La femme que je suis voit les femmes du Kivu à l’Est du Congo, ces femmes violées, mutilées, humiliées et détruites par des hommes surarmés et sans aucun scrupule, ces femmes, ces fillettes sur les corps desquelles se font les guerres sanglantes de notre époque.

La citoyenne en moi voit les décideurs politiques et financiers qui vont se réunir à Davos dès mercredi prochain au Forum économique mondial dans le but de prendre des décisions capitales pour notre avenir commun.

La pasteure que je suis est prise dans le concert pluriel des religions et des croyances, qui relativise tant le message chrétien que nous nous  sommes faits discrets, si discrets, que nous voilà aujourd’hui menacés d’insignifiance…

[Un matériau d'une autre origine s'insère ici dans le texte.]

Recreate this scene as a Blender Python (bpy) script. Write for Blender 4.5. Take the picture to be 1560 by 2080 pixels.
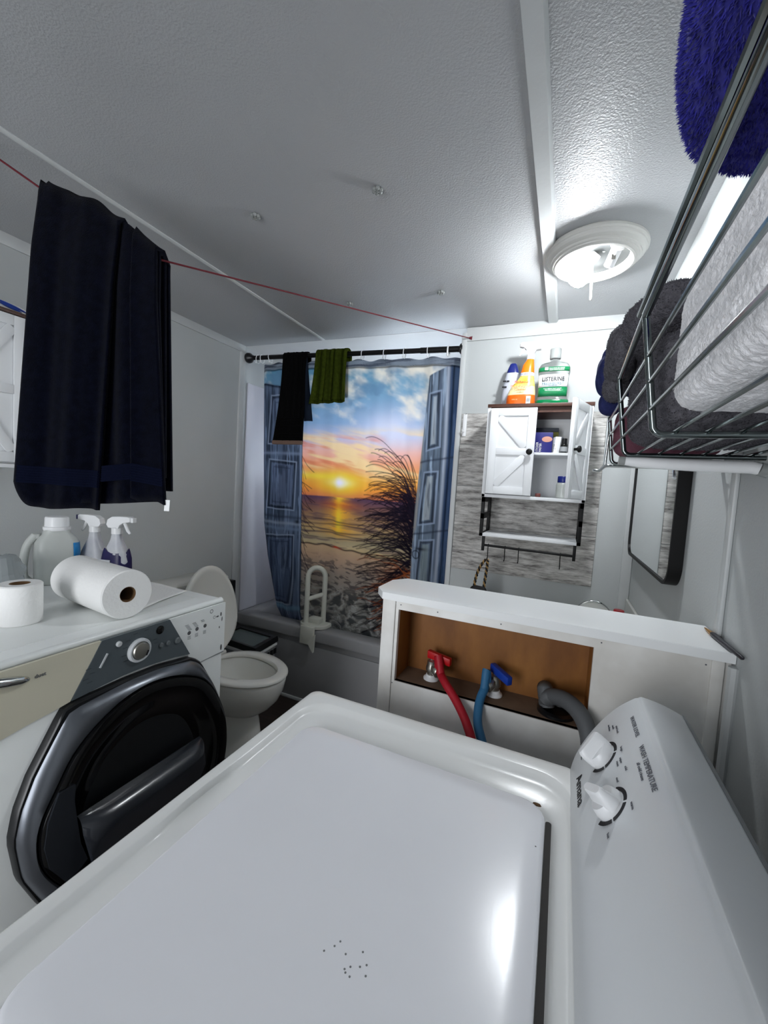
import bpy, bmesh, math, random
import numpy as np
from mathutils import Vector, Matrix

for o in list(bpy.data.objects):
    bpy.data.objects.remove(o)
SC = bpy.context.scene
COL = SC.collection
rnd = random.Random(7)

# ------------------------------------------------------------------ camera
YAW, PITCH, ROLL, FPX = 0.416, -0.065, 0.062, 820.0
cd = bpy.data.cameras.new('camera')
cam = bpy.data.objects.new('camera', cd)
COL.objects.link(cam)
cy, sy, cp, sp = math.cos(YAW), math.sin(YAW), math.cos(PITCH), math.sin(PITCH)
fw = Vector((-sy * cp, cy * cp, sp))
r0 = Vector((cy, sy, 0))
u0 = r0.cross(fw)
rt = math.cos(ROLL) * r0 + math.sin(ROLL) * u0
up = -math.sin(ROLL) * r0 + math.cos(ROLL) * u0
mw = Matrix((rt, up, -fw)).transposed().to_4x4()
mw.translation = Vector((0, 0, 1.37))
cam.matrix_world = mw
cd.sensor_fit = 'VERTICAL'
cd.sensor_height = 36.0
cd.lens = FPX / 2080 * 36.0
cd.clip_start = 0.01
SC.camera = cam

# ------------------------------------------------------------------ world, light, exposure
wd = bpy.data.worlds.new('world')
SC.world = wd
wd.use_nodes = True
bg = wd.node_tree.nodes['Background']
bg.inputs[0].default_value = (0.72, 0.82, 1.0, 1)
bg.inputs[1].default_value = 0.5
BULB_STRENGTH = 345.0
DAY = bpy.data.lights.new('daylight', 'AREA')
DAY.shape = 'RECTANGLE'
DAY.size, DAY.size_y = 0.80, 0.62
DAY.energy = 12.0
DAY.color = (0.86, 0.93, 1.0)
dayo = bpy.data.objects.new('daylight', DAY)
dayo.location = (-1.0, 2.97, 1.66)
dayo.rotation_euler = (math.radians(-90), 0, 0)
COL.objects.link(dayo)
HALL = bpy.data.lights.new('hall_light', 'AREA')
HALL.shape = 'RECTANGLE'
HALL.size, HALL.size_y = 0.84, 1.9
HALL.energy = 32.0
HALL.color = (0.95, 0.97, 1.0)
hallo = bpy.data.objects.new('hall_light', HALL)
hallo.location = (-0.85, -1.6, 1.12)
hallo.rotation_euler = (math.radians(90), 0, 0)
COL.objects.link(hallo)
SC.view_settings.view_transform = 'Standard'
SC.view_settings.look = 'None'
SC.view_settings.exposure = 0.28
SC.view_settings.gamma = 1.0
SC.view_settings.use_curve_mapping = False


# ------------------------------------------------------------------ helpers: materials
def lin(c):
    return tuple((v / 12.92 if v <= 0.04045 else ((v + 0.055) / 1.055) ** 2.4) for v in c)


def rgb(r, g, b):
    return lin((r / 255, g / 255, b / 255)) + (1,)


def mat(name, col, rough=0.5, metal=0.0, bump=0.0, bscale=100.0, var=0.0, vscale=8.0, spec=0.5, trans=0.0, coat=0.0, ior=1.45, emis=None, estr=0.0, sheen=0.0, bdetail=2.0, var_col=None, vdetail=4.0, stretch=None, alpha=1.0):
    m = bpy.data.materials.new(name)
    m.use_nodes = True
    nt = m.node_tree
    b = nt.nodes['Principled BSDF']
    b.inputs['Base Color'].default_value = col
    b.inputs['Roughness'].default_value = rough
    b.inputs['Metallic'].default_value = metal
    b.inputs['Specular IOR Level'].default_value = spec
    b.inputs['Transmission Weight'].default_value = trans
    b.inputs['Coat Weight'].default_value = coat
    b.inputs['IOR'].default_value = ior
    b.inputs['Alpha'].default_value = alpha
    b.inputs['Sheen Weight'].default_value = sheen
    if emis:
        b.inputs['Emission Color'].default_value = emis
        b.inputs['Emission Strength'].default_value = estr
    tc = nt.nodes.new('ShaderNodeTexCoord')
    src = tc.outputs['Object']
    if stretch:
        mp = nt.nodes.new('ShaderNodeMapping')
        mp.inputs['Scale'].default_value = stretch
        nt.links.new(src, mp.inputs['Vector'])
        src = mp.outputs['Vector']
    if var > 0:
        n = nt.nodes.new('ShaderNodeTexNoise')
        n.inputs['Scale'].default_value = vscale
        n.inputs['Detail'].default_value = vdetail
        nt.links.new(src, n.inputs['Vector'])
        rmp = nt.nodes.new('ShaderNodeValToRGB')
        rmp.color_ramp.elements[0].position = 0.35
        rmp.color_ramp.elements[1].position = 0.68
        c2 = var_col if var_col else tuple(max(0, v * (1 - var)) for v in col[:3]) + (1,)
        rmp.color_ramp.elements[0].color = c2
        rmp.color_ramp.elements[1].color = col
        nt.links.new(n.outputs['Fac'], rmp.inputs['Fac'])
        nt.links.new(rmp.outputs['Color'], b.inputs['Base Color'])
    if bump > 0:
        n = nt.nodes.new('ShaderNodeTexNoise')
        n.inputs['Scale'].default_value = bscale
        n.inputs['Detail'].default_value = bdetail
        nt.links.new(src, n.inputs['Vector'])
        bp = nt.nodes.new('ShaderNodeBump')
        bp.inputs['Strength'].default_value = bump
        bp.inputs['Distance'].default_value = 0.004
        nt.links.new(n.outputs['Fac'], bp.inputs['Height'])
        nt.links.new(bp.outputs['Normal'], b.inputs['Normal'])
    return m


M = {}
M['wall'] = mat('wall_paint', rgb(184, 188, 188), 0.55, bump=0.10, bscale=180, var=0.05, vscale=3)
M['ceiling'] = mat('ceiling_texture', rgb(176, 178, 180), 0.42, bump=0.32, bscale=210, bdetail=2, var=0.06, vscale=2)
M['alcove_ceiling'] = mat('smooth_ceiling', rgb(226, 226, 224), 0.5, bump=0.05, bscale=60, var=0.06, vscale=4)
M['trim'] = mat('trim_paint', rgb(198, 201, 201), 0.4, bump=0.06, bscale=90, var=0.05, vscale=9)
M['floor'] = mat('dark_floor', rgb(58, 48, 44), 0.45, var=0.4, vscale=6, stretch=(1, 8, 1), bump=0.1, bscale=40)
M['white_board'] = mat('painted_board', rgb(244, 244, 241), 0.45, bump=0.08, bscale=70, var=0.06, vscale=7, var_col=rgb(214, 211, 205))
M['cap_paint'] = mat('cap_paint', rgb(238, 240, 240), 0.35, bump=0.04, bscale=50)
M['niche_wood'] = mat('niche_plywood', rgb(158, 104, 46), 0.55, var=0.5, vscale=4, stretch=(3.5, 3.5, 1.5), var_col=rgb(124, 76, 30), bump=0.1, bscale=30)
M['niche_floor'] = mat('niche_dusty_wood', rgb(128, 104, 84), 0.8, var=0.3, vscale=18)
M['enamel'] = mat('white_enamel', rgb(243, 243, 243), 0.16, spec=0.5, var=0.03, vscale=4, bump=0.012, bscale=220)
M['lid'] = mat('lid_enamel', rgb(241, 242, 246), 0.2, spec=0.5, var=0.02, vscale=4, bump=0.01, bscale=220)
M['dark_print'] = mat('dark_print', rgb(56, 62, 66), 0.5)
M['button_grey'] = mat('button_grey', rgb(104, 110, 112), 0.35)
M['shelf_chrome'] = mat('shelf_chrome', rgb(128, 136, 136), 0.14, metal=1.0)
M['deck'] = mat('deck_enamel', rgb(236, 237, 235), 0.25, spec=0.5, bump=0.015, bscale=200)
M['console'] = mat('console_plastic', rgb(214, 217, 219), 0.32, spec=0.5, bump=0.02, bscale=300)
M['white_plastic'] = mat('white_plastic', rgb(236, 237, 238), 0.3)
M['grey_plastic'] = mat('grey_plastic', rgb(150, 153, 155), 0.4)
M['appl_white'] = mat('appliance_white', rgb(240, 243, 241), 0.3, var=0.05, vscale=6)
M['cream'] = mat('aged_cream_plastic', rgb(216, 211, 190), 0.35, var=0.05, vscale=5)
M['panel_grey'] = mat('dark_grey_panel', rgb(82, 90, 94), 0.35, bump=0.02, bscale=400)
M['door_silver'] = mat('graphite_silver', rgb(104, 108, 114), 0.3, metal=0.7)
M['black_plastic'] = mat('black_plastic', rgb(20, 21, 23), 0.3)
M['black_gloss'] = mat('black_gloss', rgb(8, 8, 9), 0.08, spec=0.5, coat=0.3)
M['bump_dark'] = mat('smoked_plastic', rgb(36, 39, 44), 0.2, spec=0.6)
M['black_metal'] = mat('black_metal', rgb(12, 12, 13), 0.5, spec=0.3)
M['rubber'] = mat('dark_rubber', rgb(40, 41, 42), 0.6)
M['chrome'] = mat('chrome', rgb(205, 208, 208), 0.12, metal=1.0)
M['brushed'] = mat('brushed_nickel', rgb(170, 168, 160), 0.32, metal=0.9)
M['porcelain'] = mat('porcelain', rgb(222, 222, 216), 0.14, spec=0.5)
M['seat'] = mat('seat_plastic', rgb(226, 226, 220), 0.25)
M['acrylic'] = mat('tub_acrylic', rgb(150, 150, 151), 0.3, var=0.05, vscale=3)
M['surround'] = mat('tub_surround', rgb(205, 205, 214), 0.35)
M['grab'] = mat('grab_bar_plastic', rgb(206, 207, 196), 0.4)
M['mirror'] = mat('mirror_glass', (0.9, 0.92, 0.92, 1), 0.02, metal=1.0)
M['cab_white'] = mat('cabinet_white', rgb(232, 234, 236), 0.4, bump=0.03, bscale=60)
M['cab_top'] = mat('walnut_top', rgb(84, 52, 40), 0.45, var=0.35, vscale=8, stretch=(1.5, 10, 10))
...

Face à ces défis redoutables, la tentation est forte de me mettre à l’abri, nous mettre à l’abri des murs épais de cette cathédrale, à l’abri de nos traditions, protestante ou catholique, qui nous portent et nous définissent et qui, si elles nous enferment, sont néanmoins rassurantes et reconnaissables. Sacrifions chacun à notre Dieu et gardons notre pré carré ; faisons de belles prières et n’intervenons pas trop dans le capharnaüm du monde…

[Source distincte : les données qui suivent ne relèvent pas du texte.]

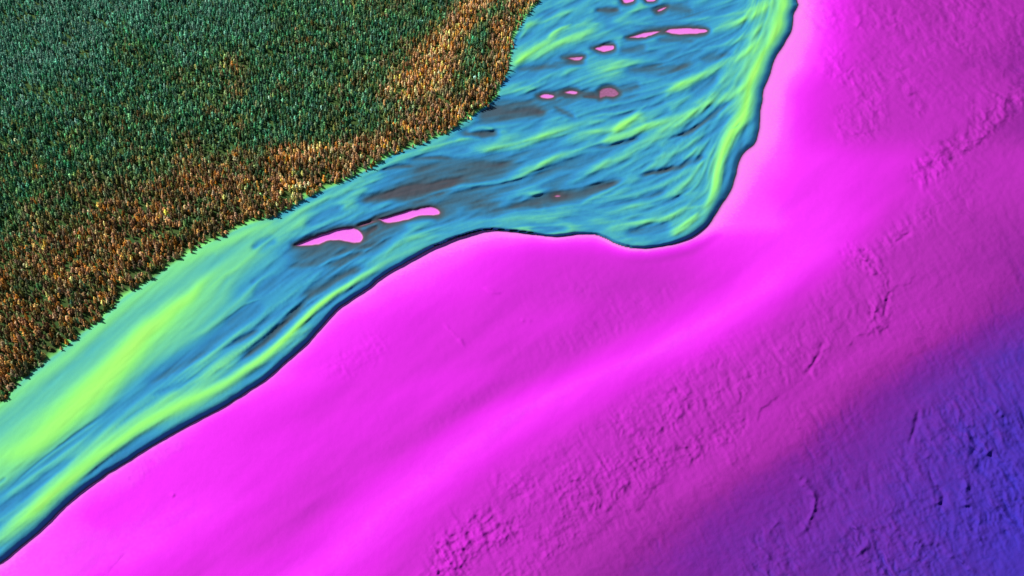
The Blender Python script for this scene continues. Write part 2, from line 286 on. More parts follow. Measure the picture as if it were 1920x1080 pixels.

Pratique la justice, aime la bonté, marche humblement avec ton Dieu…

Et la veine prophétique de notre foi est là ; elle nous interpelle ; elle nous interpellera toujours ; elle a coulé avec force dans la voix des prophètes de l’AT ; elle a irrigué la vie de Jésus et porté son message vers l’universel ; elle a nourri et inspiré les Réformateurs protestants ; elle a éveillé et éveille toujours des artisans de justice dans nos institutions ecclésiales…

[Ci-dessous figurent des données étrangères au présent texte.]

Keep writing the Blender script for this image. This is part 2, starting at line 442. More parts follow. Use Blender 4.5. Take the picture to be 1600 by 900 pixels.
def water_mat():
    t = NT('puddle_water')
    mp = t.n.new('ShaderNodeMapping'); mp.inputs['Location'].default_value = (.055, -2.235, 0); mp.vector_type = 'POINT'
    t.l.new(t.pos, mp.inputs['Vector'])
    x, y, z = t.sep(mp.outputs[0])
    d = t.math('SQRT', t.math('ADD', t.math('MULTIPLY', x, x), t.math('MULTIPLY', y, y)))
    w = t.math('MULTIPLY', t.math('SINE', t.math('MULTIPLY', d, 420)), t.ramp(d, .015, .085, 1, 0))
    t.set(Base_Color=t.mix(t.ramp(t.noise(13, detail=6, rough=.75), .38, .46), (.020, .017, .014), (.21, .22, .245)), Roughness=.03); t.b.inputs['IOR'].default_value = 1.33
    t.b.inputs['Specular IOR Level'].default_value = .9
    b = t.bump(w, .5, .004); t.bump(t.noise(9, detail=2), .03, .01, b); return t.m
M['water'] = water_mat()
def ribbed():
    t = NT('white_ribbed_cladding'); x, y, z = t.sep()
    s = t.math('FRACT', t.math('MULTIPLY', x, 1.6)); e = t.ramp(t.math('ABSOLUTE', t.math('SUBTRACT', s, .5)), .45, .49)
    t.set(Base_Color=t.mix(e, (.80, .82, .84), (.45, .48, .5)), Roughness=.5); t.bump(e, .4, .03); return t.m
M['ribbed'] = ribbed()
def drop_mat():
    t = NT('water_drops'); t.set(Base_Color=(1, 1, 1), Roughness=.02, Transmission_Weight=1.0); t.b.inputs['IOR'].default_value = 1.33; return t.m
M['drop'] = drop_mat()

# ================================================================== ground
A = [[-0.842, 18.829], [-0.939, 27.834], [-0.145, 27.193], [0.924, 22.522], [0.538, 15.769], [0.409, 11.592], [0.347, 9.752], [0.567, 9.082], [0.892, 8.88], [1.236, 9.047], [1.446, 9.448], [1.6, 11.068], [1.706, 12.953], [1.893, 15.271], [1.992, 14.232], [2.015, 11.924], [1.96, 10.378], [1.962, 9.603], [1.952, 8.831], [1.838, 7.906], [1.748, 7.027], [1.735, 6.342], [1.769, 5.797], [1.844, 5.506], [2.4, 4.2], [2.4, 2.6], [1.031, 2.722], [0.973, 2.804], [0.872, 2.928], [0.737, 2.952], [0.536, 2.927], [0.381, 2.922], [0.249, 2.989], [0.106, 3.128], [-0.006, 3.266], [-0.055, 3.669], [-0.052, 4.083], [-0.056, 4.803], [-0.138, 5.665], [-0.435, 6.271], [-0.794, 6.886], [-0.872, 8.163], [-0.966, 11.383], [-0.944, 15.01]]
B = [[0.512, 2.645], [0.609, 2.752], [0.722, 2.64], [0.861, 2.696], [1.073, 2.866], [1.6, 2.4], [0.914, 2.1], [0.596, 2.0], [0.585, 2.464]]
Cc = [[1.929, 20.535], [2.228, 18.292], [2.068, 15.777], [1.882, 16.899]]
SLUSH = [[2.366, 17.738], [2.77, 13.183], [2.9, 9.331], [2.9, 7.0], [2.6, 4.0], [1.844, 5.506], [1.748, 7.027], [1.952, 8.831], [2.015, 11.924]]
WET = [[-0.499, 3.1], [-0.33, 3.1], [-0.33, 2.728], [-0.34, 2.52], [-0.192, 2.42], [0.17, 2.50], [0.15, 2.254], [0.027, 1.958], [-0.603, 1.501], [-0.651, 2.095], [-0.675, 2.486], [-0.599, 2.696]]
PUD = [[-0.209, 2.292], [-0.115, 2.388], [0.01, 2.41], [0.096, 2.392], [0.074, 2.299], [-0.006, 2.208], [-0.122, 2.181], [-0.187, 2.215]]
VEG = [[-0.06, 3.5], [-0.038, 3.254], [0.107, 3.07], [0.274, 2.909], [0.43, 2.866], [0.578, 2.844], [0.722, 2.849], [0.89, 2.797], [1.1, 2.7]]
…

Il y a plus de 10 ans elle a inspiré les personnes handicapées mentales de notre communauté.  Lors d’une AG où il s’agissait une fois de plus de se séparer, les catholiques d’un côté et les protestants de l’autre, des personnes H ont décrété qu’elles voulaient rester ensemble et décider les choses ensemble ; que c’était bien plus simple et qu’elles ne voyaient pas la nécessité de se séparer.  « Restons ensemble » ont-elles dit et cet appel si clair et si fort a donné naissance à une communauté œcuménique reconnue par les trois Eglises officielles de Genève ;  une communauté où il ne s’agit plus de savoir d’abord qui est protestant ou catholique mais de vivre ensemble l’Evangile et de témoigner de notre foi auprès des personnes H et de leurs familles et avec elles et grâce à elles.  « Restons ensemble au nom de notre foi en Jésus » et nous voici aujourd’hui l’abbé Giovanni, sœur Caroline et moi-même entourés de nos paroissiens nomades, sans paroisse fixe, pour vivre cette célébration avec vous paroissiens de St-Pierre, autour de la Parole et autour du pain et de vin partagés à une seule et même table.

 
Devenir quelqu’un – une personne, une communauté, une institution -  passe toujours par le chemin de l’autre ; on ne se construit pas contre l’autre, ni sans l’autre mais grâce à lui.


Adam s’est mis en marche et il réalise combien ses gesticulations religieuses sonnaient creux.  Il se sent un peu ridicule mais il avance au devant de ses frères et sœurs avec confiance et avec l’assurance qu’il a reçu de son Dieu une mission indispensable et vitale : pratiquer la justice et aimer faire le bien.